→ WRITTEN INSTRUCTION
Take the lines from the head of the listing through the one bearing "m = MB(); m.tube([(a.x" and copy them exactly, leaving every picture out.

:: PROVIDED INFORMATION

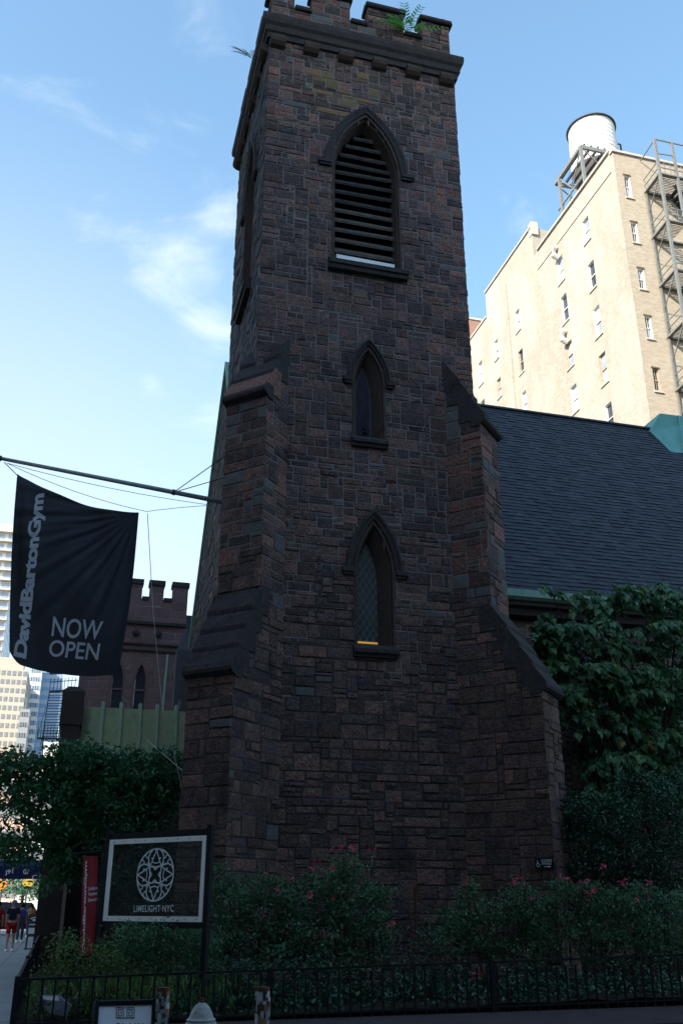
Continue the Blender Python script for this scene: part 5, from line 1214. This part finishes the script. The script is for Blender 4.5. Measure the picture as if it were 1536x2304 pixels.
# flood light inside the fence
fd = empty('flood_light', (.05, 15.6, 0), 'grey rectangular flood light on a bracket behind the fence corner', 'flood light')
gp = flat('grey_lamp_paint', (.16, .17, .19)); P = lambda x, y, v=15.5: atv(x, y, v); m = MB()
a, b_, c, d = P(97, 2240), P(132, 2241), P(162, 2262), P(150, 2286); e_ = P(98, 2262); f_ = P(112, 2278)
vs = [a, b_, c, d, f_, e_]; m.add([v - Vector((0, .12, 0)) for v in vs] + [v + Vector((0, .16, 0)) for v in vs], [(0, 1, 2, 3, 4, 5), (11, 10, 9, 8, 7, 6)] + [(i, (i + 1) % 6, 6 + (i + 1) % 6, 6 + i) for i in range(6)]); m.build('housing', gp, fd)
m = MB(); m.quad(a - Vector((0, .125, 0)), b_ - Vector((0, .125, 0)), P(134, 2250) - Vector((0, .125, 0)), P(100, 2248) - Vector((0, .125, 0))); m.build('rim', white_p, fd)
m = MB(); m.beam(P(149, 2262), (P(149, 2300).x, 15.5, .08), .03, .03); m.build('bracket', steel, fd)
# stand pipe against the tower foot
sp_ = empty('stand_pipe', (6.85, 19.6, .1), 'thin rusty stand pipe with bent top against the foot of the tower', 'pipe')
m = MB(); a = atv(933, 1988, 19.6); m.tube([(a.x, 19.6, .1), (a.x, 19.6, a.z - .08), (a.x + .04, 19.6, a.z), (a.x + .2, 19.6, a.z + .01)], .035, 8); m.build('tube', rust, sp_)
m = MB(); m.tube([(a.x - .02, 19.6, a.z - .30), (a.x + .10, 19.6, a.z - .28), (a.x + .11, 19.56, a.z - .36)], .02, 8); m.build('tap', rust, sp_)

# ------------------------------------------------------------------ vegetation
nr = np.random.RandomState(3)
def leaf_mesh(name, pts, size, m, parent, shape='oval', droop=.3, mats=None, midx=None, yaws=None):
    """pts Nx3 positions; each leaf a folded blade"""
    n = len(pts)
    if n == 0: return None
    if shape == 'heart': T = np.array([(0, 0, 0), (.36, -.10, -.06), (.46, .28, -.12), (.25, .66, -.10), (0, 1.0, -.30), (-.25, .66, -.10), (-.46, .28, -.12), (-.36, -.10, -.06), (0, .4, .08)]); Fc = [(0, 1, 2, 8), (8, 2, 3, 4), (8, 4, 5, 6), (0, 8, 6, 7)]
    elif shape == 'blade': T = np.array([(-.05, 0, 0), (.05, 0, 0), (.03, .6, .02), (0, 1.0, -.15), (-.03, .6, .02)]); Fc = [(0, 1, 2, 4), (4, 2, 3)]
    else: T = np.array([(0, 0, 0), (.24, .35, .05), (.18, .72, .03), (0, 1.0, -.05), (-.18, .72, .03), (-.24, .35, .05), (0, .5, -.03)]); Fc = [(0, 1, 6), (1, 2, 6), (2, 3, 6), (3, 4, 6), (4, 5, 6), (5, 0, 6)]
    k = len(T); sz = size * nr.uniform(.65, 1.25, n)
    yaw = nr.uniform(0, 2 * np.pi, n); pit = nr.normal(-droop, .55, n); rol = nr.normal(0, .6, n)
    if yaws is not None: yaw = yaws; pit = nr.normal(-droop, .28, n); rol = nr.normal(0, .3, n)
    cy_, sy_, cp_, sp2, cr_, sr_ = np.cos(yaw), np.sin(yaw), np.cos(pit), np.sin(pit), np.cos(rol), np.sin(rol)
    X = T[None, :, 0] * np.ones((n, 1)); Y = T[None, :, 1] * np.ones((n, 1)); Z = T[None, :, 2] * np.ones((n, 1))
    X, Z = X * cr_[:, None] + Z * sr_[:, None], -X * sr_[:, None] + Z * cr_[:, None]
    Y, Z = Y * cp_[:, None] - Z * sp2[:, None], Y * sp2[:, None] + Z * cp_[:, None]
    X, Y = X * cy_[:, None] - Y * sy_[:, None], X * sy_[:, None] + Y * cy_[:, None]
    V = np.stack([X, Y, Z], -1) * sz[:, None, None] + np.asarray(pts)[:, None, :]
    off = wloc(parent) if parent is not None else Vector((0, 0, 0)); V = V.reshape(-1, 3) - np.array(off)
    loops = []; starts = []; tot = []; s0 = 0
    fl_ = np.concatenate([np.array(f) for f in Fc]); ls = np.array([len(f) for f in Fc])
    L = (fl_[None, :] + (np.arange(n) * k)[:, None]).reshape(-1); tt = np.tile(ls, n); st_ = np.concatenate([[0], np.cumsum(tt)[:-1]])
    me = bpy.data.meshes.new(name); me.vertices.add(len(V)); me.vertices.foreach_set('co', V.reshape(-1).astype(np.float32))
    me.loops.add(len(L)); me.loops.foreach_set('vertex_index', L.astype(np.int32)); me.polygons.add(len(tt)); me.polygons.foreach_set('loop_start', st_.astype(np.int32))
    if mats:
        for q in mats: me.materials.append(q)
        mi = np.repeat((nr.uniform(0, 1, n) < midx).astype(np.int32), len(Fc)); me.update(calc_edges=True); me.polygons.foreach_set('material_index', mi)
    else: me.materials.append(m)
    me.update(calc_edges=True); me.validate()
    o = bpy.data.objects.new(name, me); C.objects.link(o)
    if parent is not None: o.parent = parent
    return o
def clump_pts(cl, nsub, per, spread, shell=.55):
    """cl: (cx,cy,cz,rx,ry,rz); sprays of leaves gathered in sub clumps near the outside of each mass"""
    out_ = []
    for (cx_, cy_, cz_, rx, ry, rz, wgt) in cl:
        ns = max(1, int(nsub * wgt)); d = nr.normal(size=(ns, 3)); d /= np.linalg.norm(d, axis=1)[:, None]; rad = nr.uniform(shell, 1.05, ns) ** .8
        c = d * rad[:, None] * np.array([rx, ry, rz]) + np.array([cx_, cy_, cz_])
        n_ = nr.poisson(per, ns) + 1
        cc = np.repeat(c, n_, 0); out_.append(cc + nr.normal(size=cc.shape) * np.array([spread, spread, spread * .6]))
    return np.concatenate(out_)
def sprays(cl, nsub, per, L, shell=.5):
    '''arching twigs that leave each mass outwards, with leaves hanging in two ranks along them'''
    P, Y, T = [], [], []
    for (cx_, cy_, cz_, rx, ry, rz, wgt) in cl:
        for _ in range(max(1, int(nsub * wgt))):
            d = nr.normal(size=3); d /= np.linalg.norm(d); d[2] = abs(d[2]) * .6 + .05; d[1] -= .25; rad = nr.uniform(shell, .95)
            dd = nr.normal(size=3); dd /= np.linalg.norm(dd)
            s = np.array([cx_ + dd[0] * rx * rad, cy_ + dd[1] * ry * rad, cz_ + dd[2] * rz * rad]); l_ = L * nr.uniform(.6, 1.2)
            az = math.atan2(dd[1] - .5, dd[0] + nr.normal() * .4); h = np.array([math.cos(az), math.sin(az), 0])
            f = lambda t: s + h * l_ * (t - .5) + np.array([0, 0, (.25 * t - .62 * t * t) * l_])
            T.append((Vector(f(0)), Vector(f(.5)), Vector(f(1))))
            n = max(4, int(per * nr.uniform(.7, 1.1)))
            for i in range(n):
                t = (i + .7) / n; sd = 1 if i % 2 else -1; P.append(f(t) + nr.normal(size=3) * .015); Y.append(az - math.pi / 2 + sd * nr.uniform(.5, 1.25))
    return np.array(P), np.array(Y), T
def limbs(mb, base, targets, r0, fork):
    base = Vector(base); fork = Vector(fork); mb.tube([base, base.lerp(fork, .5) + Vector((.05, .03, 0)), fork], [r0, r0 * .85, r0 * .7], 10)
    for t_ in targets:
        t_ = Vector(t_); mid_ = fork.lerp(t_, .5) + Vector((rng.uniform(-.15, .15), rng.uniform(-.15, .15), rng.uniform(.0, .3))); mb.tube([fork, mid_, t_], [r0 * .5, r0 * .3, r0 * .1], 7)
        for _ in range(3):
            q_ = mid_.lerp(t_, rng.uniform(.2, .9)); e_ = q_ + Vector((rng.uniform(-.6, .6), rng.uniform(-.5, .5), rng.uniform(-.1, .6))); mb.tube([q_, q_.lerp(e_, .5) + Vector((0, 0, .05)), e_], [r0 * .18, r0 * .1, r0 * .04], 5)
def pixcl(L, v):  # (x,y,rx_px,rz_px,ry_m,weight) at depth v
    out_ = []
    for (x, y, rx, rz, ry, wgt) in L:
        c = atv(x, y, v); ex = (atv(x + rx, y, v) - c).length; ez = (atv(x, y + rz, v) - c).length; out_.append((c.x, c.y, c.z, ex, ry, ez, wgt))
    return out_
# left street tree
e = empty('street_tree', (1.0, 24, 0), 'bushy dark green tree left of the tower in front of the porch', 'tree')
cl = pixcl([(20, 1730, 60, 40, 1.0, .5), (60, 1745, 90, 50, 1.0, .8), (170, 1715, 85, 50, 1.0, 1.2), (290, 1735, 90, 50, 1.0, 1.2), (375, 1735, 45, 50, .8, .7), (120, 1800, 120, 50, 1.2, 1.2), (250, 1805, 110, 60, 1.2, 1.5), (350, 1800, 60, 50, .9, .7),
            (30, 1840, 70, 60, 1.0, .33), (140, 1870, 60, 50, 1.0, .7), (215, 1880, 55, 45, .9, .8), (80, 1910, 70, 40, .9, .38), (160, 1940, 40, 40, .8, .5), (20, 1905, 50, 30, .8, .3), (285, 1865, 60, 35, .8, .7), (112, 1985, 25, 22, .5, .10)], 24)
P_ = clump_pts(cl, 135, 14, .13); print('leaves', len(P_)); leaf_mesh('crown', P_, .13, leaf_tree, e)
m = MB(); limbs(m, (1.1, 24.4, 0), [(c[0], c[1], c[2]) for c in cl[:10]], .14, (1.0, 24.3, 2.4)); m.build('trunk', bark, e)
e = empty('street_tree', (-2.2, 60, 0), 'sparse small tree over the avenue pavement beyond the awning', 'tree')
cl = pixcl([(40, 1880, 60, 60, 1.5, 1), (10, 1960, 60, 40, 1.5, .8)], 60); leaf_mesh('crown', clump_pts(cl, 60, 10, .3), .2, leaf_tree, e); m = MB(); limbs(m, (-4.6, 60, 0), [(c[0], c[1], c[2]) for c in cl], .12, (-4.4, 60, 3)); m.build('trunk', bark, e)
cl = pixcl([(30, 1985, 60, 28, 2.2, 1), (85, 1998, 45, 24, 2.0, .8)], 92); leaf_mesh('crown', clump_pts(cl, 90, 10, .35), .26, leaf_tree, far_tree)
# ivy mass at the porch/behind the sign board
e = empty('climbing_shrub', (1.6, 22.6, 0), 'dark climbing shrub filling the corner behind the sign board', 'shrub')
cl = pixcl([(300, 1900, 90, 70, .6, 1), (380, 1890, 40, 70, .5, .5), (320, 2000, 100, 60, .5, 1)], 22.8); leaf_mesh('foliage', clump_pts(cl, 90, 12, .14), .10, leaf_holly, e)
for i in range(5): x = .8 + i * .4; m = MB(); m.tube([(x, 22.9, 0), (x + .1, 22.8, 1.2), (x - .05, 22.9, 2.4)], [.03, .02, .01], 6); m.build('stem', bark, e)
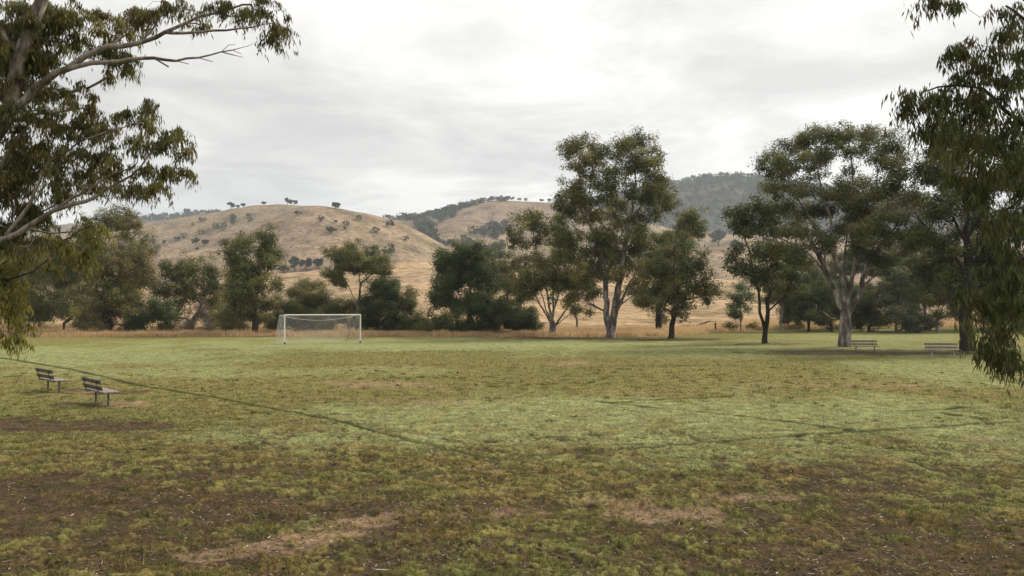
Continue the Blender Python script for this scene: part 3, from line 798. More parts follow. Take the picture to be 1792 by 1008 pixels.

::::

→ REPLY
Continue the Blender Python script for this scene: part 5, from line 1214. This part finishes the script. The script is for Blender 4.5. Measure the picture as if it were 1536x2304 pixels.
# flood light inside the fence
fd = empty('flood_light', (.05, 15.6, 0), 'grey rectangular flood light on a bracket behind the fence corner', 'flood light')
gp = flat('grey_lamp_paint', (.16, .17, .19)); P = lambda x, y, v=15.5: atv(x, y, v); m = MB()
a, b_, c, d = P(97, 2240), P(132, 2241), P(162, 2262), P(150, 2286); e_ = P(98, 2262); f_ = P(112, 2278)
vs = [a, b_, c, d, f_, e_]; m.add([v - Vector((0, .12, 0)) for v in vs] + [v + Vector((0, .16, 0)) for v in vs], [(0, 1, 2, 3, 4, 5), (11, 10, 9, 8, 7, 6)] + [(i, (i + 1) % 6, 6 + (i + 1) % 6, 6 + i) for i in range(6)]); m.build('housing', gp, fd)
m = MB(); m.quad(a - Vector((0, .125, 0)), b_ - Vector((0, .125, 0)), P(134, 2250) - Vector((0, .125, 0)), P(100, 2248) - Vector((0, .125, 0))); m.build('rim', white_p, fd)
m = MB(); m.beam(P(149, 2262), (P(149, 2300).x, 15.5, .08), .03, .03); m.build('bracket', steel, fd)
# stand pipe against the tower foot
sp_ = empty('stand_pipe', (6.85, 19.6, .1), 'thin rusty stand pipe with bent top against the foot of the tower', 'pipe')
m = MB(); a = atv(933, 1988, 19.6); m.tube([(a.x, 19.6, .1), (a.x, 19.6, a.z - .08), (a.x + .04, 19.6, a.z), (a.x + .2, 19.6, a.z + .01)], .035, 8); m.build('tube', rust, sp_)
m = MB(); m.tube([(a.x - .02, 19.6, a.z - .30), (a.x + .10, 19.6, a.z - .28), (a.x + .11, 19.56, a.z - .36)], .02, 8); m.build('tap', rust, sp_)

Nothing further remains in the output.